Monday 22 January 2018

How to Knit a New Heel into a Worn Sock or Stocking

From Weldon’s Ladies’ Journal, January 1918.


How to Knit a New Heel into a Worn Sock or Stocking.



First procure wool to match the sock in colour and texture, and choose four steel needles which will give a similar tension in knitting.

Unravel the worn heel, being careful not to unpick a single stitch of the leg below the instep level.  Pick up on two knitting needles the stitches across sole of foot from one side of instep to the other to prevent them dropping. Now pick up stitches for the heel flap on one needle.  Join in the wool and knit to the last stitch on the heel needle, and slip one stitch of the side needle on to heel needle, and take these two together. 
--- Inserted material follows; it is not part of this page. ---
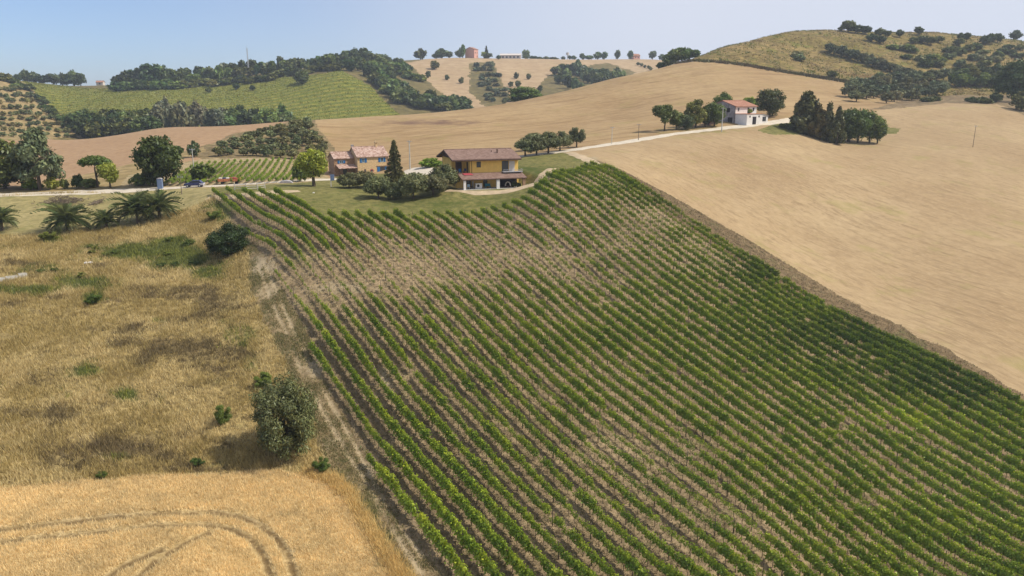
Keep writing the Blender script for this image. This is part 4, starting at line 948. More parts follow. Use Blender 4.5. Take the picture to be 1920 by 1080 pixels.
cluster('olive_tree', 'olive', grove, (20, 26), (22, 30), 'grey-green olive in the grove at the foot of the scrub hill', 'olive tree', 'olives at the foot of the scrub hill', leaf='olive', lod='low', tint=(.8, .86, .85), tmin=335)
cluster('woodland_tree', 'round', along((1782,160),(1870,164),8,4,3) + along((1800,150),(1870,150),6,5,3), (20, 30), (24, 32), 'dark tree in the belt left of the big tree at the right edge', 'tree', 'tree belt at the foot of the scrub hill', leaf='leaf', lod='low', tint=(1., 1., .9), tmin=345)
tpx('broadleaf_tree', 'dense', 1907, 183, 76, 84, 'big dark green tree cut by the right edge of the photo', t=345, leaf='leaf', lod='mid', v=1, tint=(.85, 1.05, .95))
tpx('evergreen_bush', 'dense', 1866, 200, 20, 24, 'round dark bush on the bank near the right edge', 'bush', t=330, leaf='leaf', lod='low')
tpx('evergreen_bush', 'dense', 1914, 214, 34, 40, 'dark bush at the right edge below the big tree', 'bush', t=310, leaf='leaf', lod='low')
cluster('bank_shrub', 'bush', along((1815,190),(1858,194),4,3,1) + along((1735,192),(1760,188),3,3,1), (8, 13), (18, 26), 'low shrub on the bank behind the stubble field', 'shrub', 'shrubs on the bank', leaf='leaf', lod='tiny', tmin=300)
# young vineyard behind the road: narrow rows
ya, yb = np.array(at(300, 350, 165)[0][:2]), np.array(at(545, 340, 165)[0][:2])
for k in range(24):
    f = k / 23.
    p0 = at(238 + 322 * f, 352 - 10 * f, 158)[0]; p1 = at(312 + 272 * f, 312 - 12 * f, 175)[0]
    if k < 5: p1 = at(285 + 30 * f, 332 - 20 * f, 170)[0]
    e = empty('young_vine_row', p0); tag(e, 'thin green row of young vines in the small vineyard behind the road', 'vine row', 'rows of the small vineyard')
    ln = np.linalg.norm((p1 - p0)[:2]); m = max(4, int(ln / 1.15)); an = math.atan2(p1[1] - p0[1], p1[0] - p0[0])
    for i in range(m):
        q = p0 + (p1 - p0) * (i + .5) / m; z = terr(q[0], q[1])[0]
        if _tr.random() < .08: continue
        v = link('vine', _tr.choice(VINES['mid'] if _tr.random() < .6 else VINES['thin']), e, (q[0] - p0[0], q[1] - p0[1], z - p0[2])); v.rotation_euler = (0, 0, an); s = _tr.uniform(.85, 1.1); v.scale = (s, s * .9, s * .8); v.color = (.75, .8, .8, 1)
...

Turn and purl to last stitch of heel needle, and as before slip one off from the side needle and take two together.  Do this at end of each row until the heel flap is long enough.  Count the stitches left at the centre of the sole of the sock, put them on one needle, then turn the heel by the same method used in the original knitting.  There should then be left on the heel needle as many stitches as were counted at the sole.  Hold the two needles together and take a wool needle and graft the heel and foot together.  All ends of wool, both old and new, must be darned in very neatly and securely, especially near the instep portions, and at the end of the grafting.

[I'm not an expert sock knitter, so this makes no sense to me.  It does imply that there was one standard way of knitting heels at the time, so if you had knitted lots of socks in that way, you might be able to follow the instructions.]